[Data extracted from a collection]

━━━━

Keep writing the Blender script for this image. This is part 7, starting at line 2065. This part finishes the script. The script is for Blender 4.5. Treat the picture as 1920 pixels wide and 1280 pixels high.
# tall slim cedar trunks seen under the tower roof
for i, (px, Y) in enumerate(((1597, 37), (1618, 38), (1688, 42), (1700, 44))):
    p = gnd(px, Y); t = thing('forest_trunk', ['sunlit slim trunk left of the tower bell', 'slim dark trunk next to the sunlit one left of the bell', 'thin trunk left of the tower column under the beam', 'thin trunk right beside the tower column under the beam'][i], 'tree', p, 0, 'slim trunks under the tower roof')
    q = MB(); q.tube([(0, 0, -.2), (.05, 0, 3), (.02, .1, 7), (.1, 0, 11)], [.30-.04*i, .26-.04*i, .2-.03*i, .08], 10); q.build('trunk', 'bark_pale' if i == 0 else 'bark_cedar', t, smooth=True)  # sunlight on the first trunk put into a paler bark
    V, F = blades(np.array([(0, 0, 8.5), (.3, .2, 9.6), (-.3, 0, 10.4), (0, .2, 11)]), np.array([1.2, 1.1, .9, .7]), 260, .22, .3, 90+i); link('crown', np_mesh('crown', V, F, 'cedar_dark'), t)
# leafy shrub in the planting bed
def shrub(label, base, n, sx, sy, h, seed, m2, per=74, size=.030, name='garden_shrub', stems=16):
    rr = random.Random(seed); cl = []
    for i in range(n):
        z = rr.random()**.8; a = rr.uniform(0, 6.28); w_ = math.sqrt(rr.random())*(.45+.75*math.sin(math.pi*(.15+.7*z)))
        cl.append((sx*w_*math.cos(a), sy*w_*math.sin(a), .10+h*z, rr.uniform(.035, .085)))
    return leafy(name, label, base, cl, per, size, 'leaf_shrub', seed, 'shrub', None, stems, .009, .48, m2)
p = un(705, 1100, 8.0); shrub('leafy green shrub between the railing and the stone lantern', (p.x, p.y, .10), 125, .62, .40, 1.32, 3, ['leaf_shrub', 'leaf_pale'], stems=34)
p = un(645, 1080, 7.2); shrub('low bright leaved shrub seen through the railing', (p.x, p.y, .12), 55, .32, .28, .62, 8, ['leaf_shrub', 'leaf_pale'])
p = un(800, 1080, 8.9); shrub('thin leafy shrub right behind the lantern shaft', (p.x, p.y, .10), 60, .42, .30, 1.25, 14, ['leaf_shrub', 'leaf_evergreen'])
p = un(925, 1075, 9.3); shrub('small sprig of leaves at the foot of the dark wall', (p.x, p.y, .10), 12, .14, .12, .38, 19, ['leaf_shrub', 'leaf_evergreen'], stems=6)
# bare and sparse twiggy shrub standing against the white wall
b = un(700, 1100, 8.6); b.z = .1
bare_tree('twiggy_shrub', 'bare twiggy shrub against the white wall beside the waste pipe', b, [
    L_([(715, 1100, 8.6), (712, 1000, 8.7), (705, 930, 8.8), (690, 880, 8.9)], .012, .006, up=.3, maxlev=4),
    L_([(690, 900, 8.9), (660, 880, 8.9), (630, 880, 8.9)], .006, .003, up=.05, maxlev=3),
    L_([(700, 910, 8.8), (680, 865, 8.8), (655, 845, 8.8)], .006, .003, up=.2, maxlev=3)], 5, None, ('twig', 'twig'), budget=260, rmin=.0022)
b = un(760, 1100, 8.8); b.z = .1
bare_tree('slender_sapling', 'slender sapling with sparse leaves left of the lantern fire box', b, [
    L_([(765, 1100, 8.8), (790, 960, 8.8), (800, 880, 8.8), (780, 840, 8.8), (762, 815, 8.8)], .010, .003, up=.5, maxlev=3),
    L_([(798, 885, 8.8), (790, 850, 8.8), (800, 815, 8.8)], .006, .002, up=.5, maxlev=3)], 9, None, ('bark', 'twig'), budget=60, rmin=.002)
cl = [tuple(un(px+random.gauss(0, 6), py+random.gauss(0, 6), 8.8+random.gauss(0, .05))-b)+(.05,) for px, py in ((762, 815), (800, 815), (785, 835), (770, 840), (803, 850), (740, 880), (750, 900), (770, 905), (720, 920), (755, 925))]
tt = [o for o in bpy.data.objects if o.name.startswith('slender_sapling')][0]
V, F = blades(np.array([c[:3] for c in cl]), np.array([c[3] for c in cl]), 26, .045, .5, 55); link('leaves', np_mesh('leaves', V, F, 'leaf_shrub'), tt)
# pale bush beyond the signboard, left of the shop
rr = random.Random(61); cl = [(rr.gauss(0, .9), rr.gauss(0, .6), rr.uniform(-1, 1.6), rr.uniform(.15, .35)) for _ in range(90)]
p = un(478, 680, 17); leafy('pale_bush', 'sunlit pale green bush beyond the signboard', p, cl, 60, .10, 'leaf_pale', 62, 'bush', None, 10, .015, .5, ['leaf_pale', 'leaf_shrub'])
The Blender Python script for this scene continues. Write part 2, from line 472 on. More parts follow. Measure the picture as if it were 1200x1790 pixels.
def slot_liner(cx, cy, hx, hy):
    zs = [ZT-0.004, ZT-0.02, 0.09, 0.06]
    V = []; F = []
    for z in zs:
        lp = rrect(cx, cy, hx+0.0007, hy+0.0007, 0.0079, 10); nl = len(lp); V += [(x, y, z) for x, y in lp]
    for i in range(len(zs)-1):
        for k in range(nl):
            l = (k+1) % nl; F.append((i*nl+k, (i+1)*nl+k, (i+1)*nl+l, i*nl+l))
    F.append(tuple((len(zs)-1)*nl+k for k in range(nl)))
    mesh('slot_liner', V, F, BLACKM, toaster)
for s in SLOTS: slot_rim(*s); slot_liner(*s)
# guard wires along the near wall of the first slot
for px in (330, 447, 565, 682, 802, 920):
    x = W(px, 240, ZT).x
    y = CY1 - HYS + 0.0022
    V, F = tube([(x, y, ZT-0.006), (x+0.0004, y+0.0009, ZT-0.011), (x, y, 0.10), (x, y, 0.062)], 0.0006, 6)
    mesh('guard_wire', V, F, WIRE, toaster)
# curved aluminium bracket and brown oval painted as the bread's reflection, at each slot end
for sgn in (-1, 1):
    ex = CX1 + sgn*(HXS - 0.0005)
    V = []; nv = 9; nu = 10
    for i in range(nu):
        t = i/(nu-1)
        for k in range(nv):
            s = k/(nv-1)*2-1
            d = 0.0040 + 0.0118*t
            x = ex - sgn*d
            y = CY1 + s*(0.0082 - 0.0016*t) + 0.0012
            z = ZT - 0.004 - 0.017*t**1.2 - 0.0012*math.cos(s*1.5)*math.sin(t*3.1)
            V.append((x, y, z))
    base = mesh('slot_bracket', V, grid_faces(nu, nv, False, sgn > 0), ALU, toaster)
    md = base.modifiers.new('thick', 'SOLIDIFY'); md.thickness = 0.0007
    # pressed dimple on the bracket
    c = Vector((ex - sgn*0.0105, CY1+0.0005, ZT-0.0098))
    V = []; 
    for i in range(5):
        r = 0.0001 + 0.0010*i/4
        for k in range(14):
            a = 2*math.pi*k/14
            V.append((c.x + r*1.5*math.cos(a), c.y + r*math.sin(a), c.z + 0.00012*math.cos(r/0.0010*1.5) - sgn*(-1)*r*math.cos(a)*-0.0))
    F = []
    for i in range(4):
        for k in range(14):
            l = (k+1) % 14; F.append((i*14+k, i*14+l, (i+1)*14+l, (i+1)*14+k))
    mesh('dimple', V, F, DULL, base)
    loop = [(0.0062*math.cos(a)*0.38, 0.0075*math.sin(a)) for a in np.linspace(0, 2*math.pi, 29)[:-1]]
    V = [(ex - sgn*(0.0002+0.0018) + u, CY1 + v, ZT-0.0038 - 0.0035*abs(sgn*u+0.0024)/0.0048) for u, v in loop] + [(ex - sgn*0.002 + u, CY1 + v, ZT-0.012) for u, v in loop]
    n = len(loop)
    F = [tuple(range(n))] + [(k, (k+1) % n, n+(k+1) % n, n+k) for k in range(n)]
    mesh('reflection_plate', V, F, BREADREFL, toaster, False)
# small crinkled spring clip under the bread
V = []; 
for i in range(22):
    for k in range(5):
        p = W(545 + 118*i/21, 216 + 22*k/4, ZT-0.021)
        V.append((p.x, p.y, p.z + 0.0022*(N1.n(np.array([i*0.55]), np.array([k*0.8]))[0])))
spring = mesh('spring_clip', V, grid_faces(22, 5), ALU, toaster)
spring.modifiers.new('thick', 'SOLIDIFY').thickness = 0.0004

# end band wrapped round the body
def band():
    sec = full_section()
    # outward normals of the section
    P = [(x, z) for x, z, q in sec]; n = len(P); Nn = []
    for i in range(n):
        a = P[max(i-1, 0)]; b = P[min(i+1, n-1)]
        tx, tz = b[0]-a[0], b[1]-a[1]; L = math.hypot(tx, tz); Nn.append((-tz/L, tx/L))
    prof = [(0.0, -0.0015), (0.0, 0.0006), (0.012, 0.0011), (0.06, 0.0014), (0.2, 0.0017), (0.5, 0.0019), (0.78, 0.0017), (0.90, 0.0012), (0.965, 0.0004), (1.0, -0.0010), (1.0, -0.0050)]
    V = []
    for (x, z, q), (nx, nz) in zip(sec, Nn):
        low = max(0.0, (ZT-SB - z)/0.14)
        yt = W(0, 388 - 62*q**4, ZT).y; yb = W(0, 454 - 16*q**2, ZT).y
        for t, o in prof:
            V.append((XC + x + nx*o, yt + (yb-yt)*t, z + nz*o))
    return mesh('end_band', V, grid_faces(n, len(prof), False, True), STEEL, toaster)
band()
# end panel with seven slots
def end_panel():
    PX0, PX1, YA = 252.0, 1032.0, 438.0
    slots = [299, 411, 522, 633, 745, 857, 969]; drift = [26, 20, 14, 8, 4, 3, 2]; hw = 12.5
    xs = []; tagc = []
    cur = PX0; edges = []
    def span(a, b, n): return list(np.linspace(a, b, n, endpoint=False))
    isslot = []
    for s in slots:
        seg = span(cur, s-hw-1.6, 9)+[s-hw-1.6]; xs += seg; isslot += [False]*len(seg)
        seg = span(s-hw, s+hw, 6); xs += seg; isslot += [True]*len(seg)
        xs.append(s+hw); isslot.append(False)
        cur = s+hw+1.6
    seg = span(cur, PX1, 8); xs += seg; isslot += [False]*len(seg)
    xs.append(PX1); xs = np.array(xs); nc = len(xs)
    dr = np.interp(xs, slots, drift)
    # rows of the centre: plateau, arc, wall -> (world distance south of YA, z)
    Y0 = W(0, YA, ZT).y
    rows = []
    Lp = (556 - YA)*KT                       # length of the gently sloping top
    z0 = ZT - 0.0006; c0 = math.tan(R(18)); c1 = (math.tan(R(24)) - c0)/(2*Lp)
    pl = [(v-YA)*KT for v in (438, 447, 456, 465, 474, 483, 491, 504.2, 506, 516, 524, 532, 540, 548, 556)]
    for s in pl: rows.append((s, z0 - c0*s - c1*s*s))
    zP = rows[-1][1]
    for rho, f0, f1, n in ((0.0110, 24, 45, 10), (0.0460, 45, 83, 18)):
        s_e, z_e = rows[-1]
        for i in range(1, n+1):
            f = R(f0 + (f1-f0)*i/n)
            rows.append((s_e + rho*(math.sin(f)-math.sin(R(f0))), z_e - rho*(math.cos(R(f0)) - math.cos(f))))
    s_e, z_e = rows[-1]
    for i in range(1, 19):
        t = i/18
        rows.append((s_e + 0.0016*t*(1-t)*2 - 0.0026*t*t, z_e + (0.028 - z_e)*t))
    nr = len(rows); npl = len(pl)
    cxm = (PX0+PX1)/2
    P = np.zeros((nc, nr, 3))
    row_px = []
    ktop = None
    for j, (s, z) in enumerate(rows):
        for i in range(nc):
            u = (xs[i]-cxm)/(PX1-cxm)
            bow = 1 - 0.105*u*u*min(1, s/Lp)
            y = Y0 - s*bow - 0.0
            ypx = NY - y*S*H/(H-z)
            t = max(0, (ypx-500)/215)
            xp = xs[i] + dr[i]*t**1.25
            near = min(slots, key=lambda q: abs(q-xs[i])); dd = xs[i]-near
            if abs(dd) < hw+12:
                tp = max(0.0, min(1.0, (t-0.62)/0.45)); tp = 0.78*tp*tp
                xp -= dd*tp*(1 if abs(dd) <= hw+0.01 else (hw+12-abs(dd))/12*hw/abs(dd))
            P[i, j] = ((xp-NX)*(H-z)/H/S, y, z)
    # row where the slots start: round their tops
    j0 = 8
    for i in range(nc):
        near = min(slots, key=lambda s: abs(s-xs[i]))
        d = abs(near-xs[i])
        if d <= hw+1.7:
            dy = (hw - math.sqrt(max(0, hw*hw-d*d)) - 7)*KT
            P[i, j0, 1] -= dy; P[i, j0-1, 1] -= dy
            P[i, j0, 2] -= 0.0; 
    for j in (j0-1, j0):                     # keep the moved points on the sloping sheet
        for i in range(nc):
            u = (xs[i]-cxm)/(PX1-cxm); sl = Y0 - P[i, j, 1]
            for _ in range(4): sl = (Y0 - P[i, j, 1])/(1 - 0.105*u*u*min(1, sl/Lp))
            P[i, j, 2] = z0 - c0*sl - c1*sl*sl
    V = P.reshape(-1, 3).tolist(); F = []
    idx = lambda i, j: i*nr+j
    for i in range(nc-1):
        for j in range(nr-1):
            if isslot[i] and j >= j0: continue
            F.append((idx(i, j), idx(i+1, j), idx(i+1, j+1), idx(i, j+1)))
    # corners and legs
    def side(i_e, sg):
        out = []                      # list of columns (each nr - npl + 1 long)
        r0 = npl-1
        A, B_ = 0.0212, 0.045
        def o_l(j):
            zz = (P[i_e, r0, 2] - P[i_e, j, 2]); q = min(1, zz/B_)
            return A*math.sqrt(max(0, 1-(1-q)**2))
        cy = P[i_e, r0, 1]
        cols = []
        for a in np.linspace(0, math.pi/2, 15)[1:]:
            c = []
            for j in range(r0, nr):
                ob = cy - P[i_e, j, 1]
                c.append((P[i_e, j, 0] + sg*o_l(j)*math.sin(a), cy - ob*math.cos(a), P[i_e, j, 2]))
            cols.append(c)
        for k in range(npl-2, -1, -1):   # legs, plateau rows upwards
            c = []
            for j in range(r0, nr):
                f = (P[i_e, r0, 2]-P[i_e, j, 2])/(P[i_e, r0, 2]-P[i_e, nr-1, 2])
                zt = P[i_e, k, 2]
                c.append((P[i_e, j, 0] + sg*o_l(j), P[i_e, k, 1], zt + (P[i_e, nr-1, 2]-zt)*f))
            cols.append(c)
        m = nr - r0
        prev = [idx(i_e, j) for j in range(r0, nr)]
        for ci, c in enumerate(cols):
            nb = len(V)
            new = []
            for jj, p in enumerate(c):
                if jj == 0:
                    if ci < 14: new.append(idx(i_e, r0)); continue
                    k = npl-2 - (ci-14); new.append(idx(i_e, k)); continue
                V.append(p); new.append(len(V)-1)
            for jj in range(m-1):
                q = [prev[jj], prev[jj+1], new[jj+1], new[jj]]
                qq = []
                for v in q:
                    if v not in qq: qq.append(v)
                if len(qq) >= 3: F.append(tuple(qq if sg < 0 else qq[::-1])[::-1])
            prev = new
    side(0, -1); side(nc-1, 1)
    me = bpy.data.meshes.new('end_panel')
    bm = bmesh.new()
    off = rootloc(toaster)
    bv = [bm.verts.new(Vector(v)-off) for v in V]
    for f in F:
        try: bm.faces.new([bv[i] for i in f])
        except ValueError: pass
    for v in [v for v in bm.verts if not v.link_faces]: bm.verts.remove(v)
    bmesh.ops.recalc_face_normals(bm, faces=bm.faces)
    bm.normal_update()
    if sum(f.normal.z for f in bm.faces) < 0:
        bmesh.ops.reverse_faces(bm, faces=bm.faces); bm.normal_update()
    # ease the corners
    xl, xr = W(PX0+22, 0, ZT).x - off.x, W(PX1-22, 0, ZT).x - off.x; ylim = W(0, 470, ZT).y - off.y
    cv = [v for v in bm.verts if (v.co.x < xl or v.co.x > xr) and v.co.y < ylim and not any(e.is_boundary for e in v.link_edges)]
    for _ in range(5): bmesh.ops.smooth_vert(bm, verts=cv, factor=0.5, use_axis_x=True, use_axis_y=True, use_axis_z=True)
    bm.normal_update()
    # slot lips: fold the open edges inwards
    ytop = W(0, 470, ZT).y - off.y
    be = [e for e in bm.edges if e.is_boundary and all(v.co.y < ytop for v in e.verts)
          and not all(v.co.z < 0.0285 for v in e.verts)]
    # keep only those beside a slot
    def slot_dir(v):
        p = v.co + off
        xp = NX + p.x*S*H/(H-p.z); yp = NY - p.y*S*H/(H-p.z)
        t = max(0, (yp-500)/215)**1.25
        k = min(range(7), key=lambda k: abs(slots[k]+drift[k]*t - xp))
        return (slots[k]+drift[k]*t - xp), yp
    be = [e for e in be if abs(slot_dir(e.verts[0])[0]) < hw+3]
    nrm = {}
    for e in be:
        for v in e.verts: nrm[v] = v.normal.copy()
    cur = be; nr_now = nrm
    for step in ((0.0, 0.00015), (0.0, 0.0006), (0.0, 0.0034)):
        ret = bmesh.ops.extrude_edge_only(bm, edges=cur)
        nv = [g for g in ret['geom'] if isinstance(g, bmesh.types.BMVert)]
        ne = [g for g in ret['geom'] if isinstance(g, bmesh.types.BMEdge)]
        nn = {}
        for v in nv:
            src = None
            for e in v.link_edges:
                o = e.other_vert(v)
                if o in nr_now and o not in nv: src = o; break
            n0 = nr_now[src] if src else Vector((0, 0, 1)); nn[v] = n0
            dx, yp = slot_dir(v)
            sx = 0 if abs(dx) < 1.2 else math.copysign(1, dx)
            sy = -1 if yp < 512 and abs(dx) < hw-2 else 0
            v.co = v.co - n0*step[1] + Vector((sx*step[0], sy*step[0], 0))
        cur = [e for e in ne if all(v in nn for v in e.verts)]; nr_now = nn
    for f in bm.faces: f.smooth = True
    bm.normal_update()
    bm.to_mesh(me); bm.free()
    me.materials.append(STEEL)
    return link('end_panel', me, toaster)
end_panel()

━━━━

• [GOAL]
Track down every line with the word "pixels" and copy it.

• [PROBLEM SOLUTION]
Keep writing the Blender script for this image. This is part 7, starting at line 2065. This part finishes the script. The script is for Blender 4.5. Treat the picture as 1920 pixels wide and 1280 pixels high.
The Blender Python script for this scene continues. Write part 2, from line 472 on. More parts follow. Measure the picture as if it were 1200x1790 pixels.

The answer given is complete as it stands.